START
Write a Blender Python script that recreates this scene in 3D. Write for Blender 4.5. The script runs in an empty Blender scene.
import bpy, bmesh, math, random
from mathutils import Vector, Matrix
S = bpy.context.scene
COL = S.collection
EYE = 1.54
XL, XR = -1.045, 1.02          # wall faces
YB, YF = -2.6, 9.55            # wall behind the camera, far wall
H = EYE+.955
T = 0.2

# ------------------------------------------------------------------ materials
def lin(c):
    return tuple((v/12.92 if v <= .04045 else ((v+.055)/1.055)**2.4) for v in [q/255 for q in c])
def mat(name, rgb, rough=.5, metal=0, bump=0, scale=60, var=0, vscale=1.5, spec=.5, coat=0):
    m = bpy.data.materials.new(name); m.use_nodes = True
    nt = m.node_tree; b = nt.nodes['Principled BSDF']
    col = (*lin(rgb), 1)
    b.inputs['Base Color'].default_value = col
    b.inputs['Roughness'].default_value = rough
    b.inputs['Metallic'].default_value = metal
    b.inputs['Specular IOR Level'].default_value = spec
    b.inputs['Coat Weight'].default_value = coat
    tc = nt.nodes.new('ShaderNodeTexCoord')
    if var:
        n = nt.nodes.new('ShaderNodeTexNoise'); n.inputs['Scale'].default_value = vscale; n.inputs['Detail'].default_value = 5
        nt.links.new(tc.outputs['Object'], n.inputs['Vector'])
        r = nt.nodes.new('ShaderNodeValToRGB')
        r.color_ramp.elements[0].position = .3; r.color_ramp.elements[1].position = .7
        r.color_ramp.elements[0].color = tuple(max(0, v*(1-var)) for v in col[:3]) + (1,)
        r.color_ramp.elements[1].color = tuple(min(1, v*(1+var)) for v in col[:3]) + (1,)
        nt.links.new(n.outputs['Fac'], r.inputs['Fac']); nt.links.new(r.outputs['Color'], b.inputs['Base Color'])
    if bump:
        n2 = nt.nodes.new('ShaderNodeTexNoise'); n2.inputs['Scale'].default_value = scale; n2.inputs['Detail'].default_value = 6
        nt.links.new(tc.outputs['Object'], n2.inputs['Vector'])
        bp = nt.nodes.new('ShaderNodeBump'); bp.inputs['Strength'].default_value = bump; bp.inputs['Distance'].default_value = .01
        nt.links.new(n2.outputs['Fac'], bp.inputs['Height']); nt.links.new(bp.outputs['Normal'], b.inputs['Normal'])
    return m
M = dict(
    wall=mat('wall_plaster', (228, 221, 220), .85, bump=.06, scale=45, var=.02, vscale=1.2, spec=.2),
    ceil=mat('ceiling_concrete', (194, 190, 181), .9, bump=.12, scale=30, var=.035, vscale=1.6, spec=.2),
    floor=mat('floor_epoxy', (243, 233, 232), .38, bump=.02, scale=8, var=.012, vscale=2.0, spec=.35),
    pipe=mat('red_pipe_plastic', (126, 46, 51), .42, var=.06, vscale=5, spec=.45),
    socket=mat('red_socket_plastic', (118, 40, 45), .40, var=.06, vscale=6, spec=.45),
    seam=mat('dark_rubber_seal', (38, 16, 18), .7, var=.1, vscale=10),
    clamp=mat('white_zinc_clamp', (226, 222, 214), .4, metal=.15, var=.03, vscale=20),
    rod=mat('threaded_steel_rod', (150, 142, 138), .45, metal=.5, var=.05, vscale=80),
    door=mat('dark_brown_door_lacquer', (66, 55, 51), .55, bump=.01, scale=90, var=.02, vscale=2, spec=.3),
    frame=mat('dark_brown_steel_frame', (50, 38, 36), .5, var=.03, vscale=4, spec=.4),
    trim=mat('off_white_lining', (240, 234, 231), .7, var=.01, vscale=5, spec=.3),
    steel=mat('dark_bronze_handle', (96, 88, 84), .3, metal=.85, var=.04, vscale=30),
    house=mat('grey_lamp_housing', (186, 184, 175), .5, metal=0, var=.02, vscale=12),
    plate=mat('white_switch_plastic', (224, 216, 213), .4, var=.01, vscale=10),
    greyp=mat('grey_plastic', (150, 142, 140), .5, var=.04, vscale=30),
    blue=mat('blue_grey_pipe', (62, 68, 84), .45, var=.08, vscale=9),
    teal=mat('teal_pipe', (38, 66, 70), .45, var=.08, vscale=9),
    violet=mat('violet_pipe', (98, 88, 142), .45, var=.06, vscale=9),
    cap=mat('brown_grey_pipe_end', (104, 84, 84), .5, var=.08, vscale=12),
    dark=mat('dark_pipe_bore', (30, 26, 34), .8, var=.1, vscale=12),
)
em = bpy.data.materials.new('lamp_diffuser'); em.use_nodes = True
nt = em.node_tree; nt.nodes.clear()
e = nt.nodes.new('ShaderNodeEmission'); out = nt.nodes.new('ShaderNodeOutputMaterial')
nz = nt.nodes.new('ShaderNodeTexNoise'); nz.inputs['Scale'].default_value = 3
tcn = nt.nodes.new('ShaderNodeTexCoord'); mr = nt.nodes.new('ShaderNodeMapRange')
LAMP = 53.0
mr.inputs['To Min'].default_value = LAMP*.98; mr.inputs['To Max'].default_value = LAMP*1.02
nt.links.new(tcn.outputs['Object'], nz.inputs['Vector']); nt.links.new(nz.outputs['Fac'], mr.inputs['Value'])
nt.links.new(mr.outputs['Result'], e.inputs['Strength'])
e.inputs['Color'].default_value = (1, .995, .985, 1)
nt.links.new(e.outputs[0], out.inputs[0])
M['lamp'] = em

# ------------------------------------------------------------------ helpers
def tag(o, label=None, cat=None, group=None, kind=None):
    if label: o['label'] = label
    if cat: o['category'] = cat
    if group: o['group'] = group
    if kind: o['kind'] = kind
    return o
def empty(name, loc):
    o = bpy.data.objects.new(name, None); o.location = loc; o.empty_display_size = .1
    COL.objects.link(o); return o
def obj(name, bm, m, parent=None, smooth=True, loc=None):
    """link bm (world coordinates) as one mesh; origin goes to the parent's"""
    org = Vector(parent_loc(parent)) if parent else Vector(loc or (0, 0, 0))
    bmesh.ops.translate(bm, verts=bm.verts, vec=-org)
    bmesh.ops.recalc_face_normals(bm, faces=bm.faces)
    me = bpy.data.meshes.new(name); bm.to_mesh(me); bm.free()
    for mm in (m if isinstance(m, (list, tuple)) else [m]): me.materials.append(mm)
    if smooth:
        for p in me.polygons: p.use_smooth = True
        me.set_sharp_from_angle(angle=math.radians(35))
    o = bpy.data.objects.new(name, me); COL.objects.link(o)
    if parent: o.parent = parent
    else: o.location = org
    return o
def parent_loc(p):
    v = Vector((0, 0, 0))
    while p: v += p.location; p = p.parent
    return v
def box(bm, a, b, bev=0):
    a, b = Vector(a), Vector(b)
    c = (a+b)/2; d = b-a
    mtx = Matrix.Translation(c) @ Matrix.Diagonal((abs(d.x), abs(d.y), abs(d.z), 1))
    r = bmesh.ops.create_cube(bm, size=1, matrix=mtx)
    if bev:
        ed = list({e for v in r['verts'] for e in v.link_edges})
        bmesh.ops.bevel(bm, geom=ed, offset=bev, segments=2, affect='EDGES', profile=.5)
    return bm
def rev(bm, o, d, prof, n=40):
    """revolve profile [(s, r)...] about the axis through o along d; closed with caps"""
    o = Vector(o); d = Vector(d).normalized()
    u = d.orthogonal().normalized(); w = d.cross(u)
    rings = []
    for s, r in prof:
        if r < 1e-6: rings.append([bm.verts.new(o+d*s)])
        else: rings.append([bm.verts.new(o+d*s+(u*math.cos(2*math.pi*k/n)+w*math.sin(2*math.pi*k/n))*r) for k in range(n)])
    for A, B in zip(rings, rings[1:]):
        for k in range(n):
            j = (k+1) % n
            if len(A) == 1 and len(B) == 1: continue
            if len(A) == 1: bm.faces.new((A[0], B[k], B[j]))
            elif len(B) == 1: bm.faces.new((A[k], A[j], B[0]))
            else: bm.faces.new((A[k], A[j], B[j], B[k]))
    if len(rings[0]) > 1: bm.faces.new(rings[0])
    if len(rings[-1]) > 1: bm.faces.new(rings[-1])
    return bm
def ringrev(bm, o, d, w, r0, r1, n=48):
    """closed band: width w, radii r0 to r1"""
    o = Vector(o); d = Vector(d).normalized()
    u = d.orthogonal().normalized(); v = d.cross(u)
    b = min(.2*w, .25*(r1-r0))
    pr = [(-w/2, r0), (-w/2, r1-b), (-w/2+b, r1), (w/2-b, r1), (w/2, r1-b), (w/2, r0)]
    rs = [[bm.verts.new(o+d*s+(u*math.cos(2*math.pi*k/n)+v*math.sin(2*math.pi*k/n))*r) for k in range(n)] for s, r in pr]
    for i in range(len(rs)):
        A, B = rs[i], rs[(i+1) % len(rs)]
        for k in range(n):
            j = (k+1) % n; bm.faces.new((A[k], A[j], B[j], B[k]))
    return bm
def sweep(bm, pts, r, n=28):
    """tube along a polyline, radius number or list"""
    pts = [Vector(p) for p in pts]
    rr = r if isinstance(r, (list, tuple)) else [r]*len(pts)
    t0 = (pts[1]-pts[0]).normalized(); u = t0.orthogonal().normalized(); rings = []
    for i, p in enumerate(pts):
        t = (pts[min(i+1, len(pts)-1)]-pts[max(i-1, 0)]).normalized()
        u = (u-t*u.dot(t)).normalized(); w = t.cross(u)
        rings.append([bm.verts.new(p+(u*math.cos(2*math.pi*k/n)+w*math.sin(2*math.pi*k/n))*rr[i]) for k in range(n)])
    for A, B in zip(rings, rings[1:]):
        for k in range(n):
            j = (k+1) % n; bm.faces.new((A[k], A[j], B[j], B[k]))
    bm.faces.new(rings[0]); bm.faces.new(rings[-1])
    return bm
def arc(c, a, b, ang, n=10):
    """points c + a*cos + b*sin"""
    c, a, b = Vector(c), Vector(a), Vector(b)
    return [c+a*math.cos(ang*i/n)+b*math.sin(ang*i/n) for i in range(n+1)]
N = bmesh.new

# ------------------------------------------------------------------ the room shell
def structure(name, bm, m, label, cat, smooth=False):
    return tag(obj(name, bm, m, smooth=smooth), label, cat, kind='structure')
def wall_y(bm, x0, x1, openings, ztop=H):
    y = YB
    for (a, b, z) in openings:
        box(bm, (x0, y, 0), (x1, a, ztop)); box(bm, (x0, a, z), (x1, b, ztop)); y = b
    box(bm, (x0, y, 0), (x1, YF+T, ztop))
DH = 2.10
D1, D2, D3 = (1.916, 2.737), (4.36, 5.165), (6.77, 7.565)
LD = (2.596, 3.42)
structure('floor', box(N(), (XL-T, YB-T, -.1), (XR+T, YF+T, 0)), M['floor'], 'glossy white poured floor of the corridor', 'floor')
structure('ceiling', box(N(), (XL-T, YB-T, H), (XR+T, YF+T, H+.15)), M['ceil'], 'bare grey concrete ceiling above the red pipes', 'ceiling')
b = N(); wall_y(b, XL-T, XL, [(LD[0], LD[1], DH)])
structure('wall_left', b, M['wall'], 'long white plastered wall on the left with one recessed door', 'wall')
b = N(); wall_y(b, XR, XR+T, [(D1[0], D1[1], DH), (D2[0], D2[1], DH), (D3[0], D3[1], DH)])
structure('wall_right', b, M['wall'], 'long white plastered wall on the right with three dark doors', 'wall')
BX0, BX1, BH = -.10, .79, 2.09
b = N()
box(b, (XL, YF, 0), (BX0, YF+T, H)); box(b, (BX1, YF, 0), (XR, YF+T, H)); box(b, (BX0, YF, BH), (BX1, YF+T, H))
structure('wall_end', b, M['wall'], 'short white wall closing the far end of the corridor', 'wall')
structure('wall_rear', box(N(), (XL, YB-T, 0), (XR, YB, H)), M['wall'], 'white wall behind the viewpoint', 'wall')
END
--- Task brief ---
Copy out every line from the data above that has "scene" in it.

--- Written answer ---
Write a Blender Python script that recreates this scene in 3D. Write for Blender 4.5. The script runs in an empty Blender scene.
S = bpy.context.scene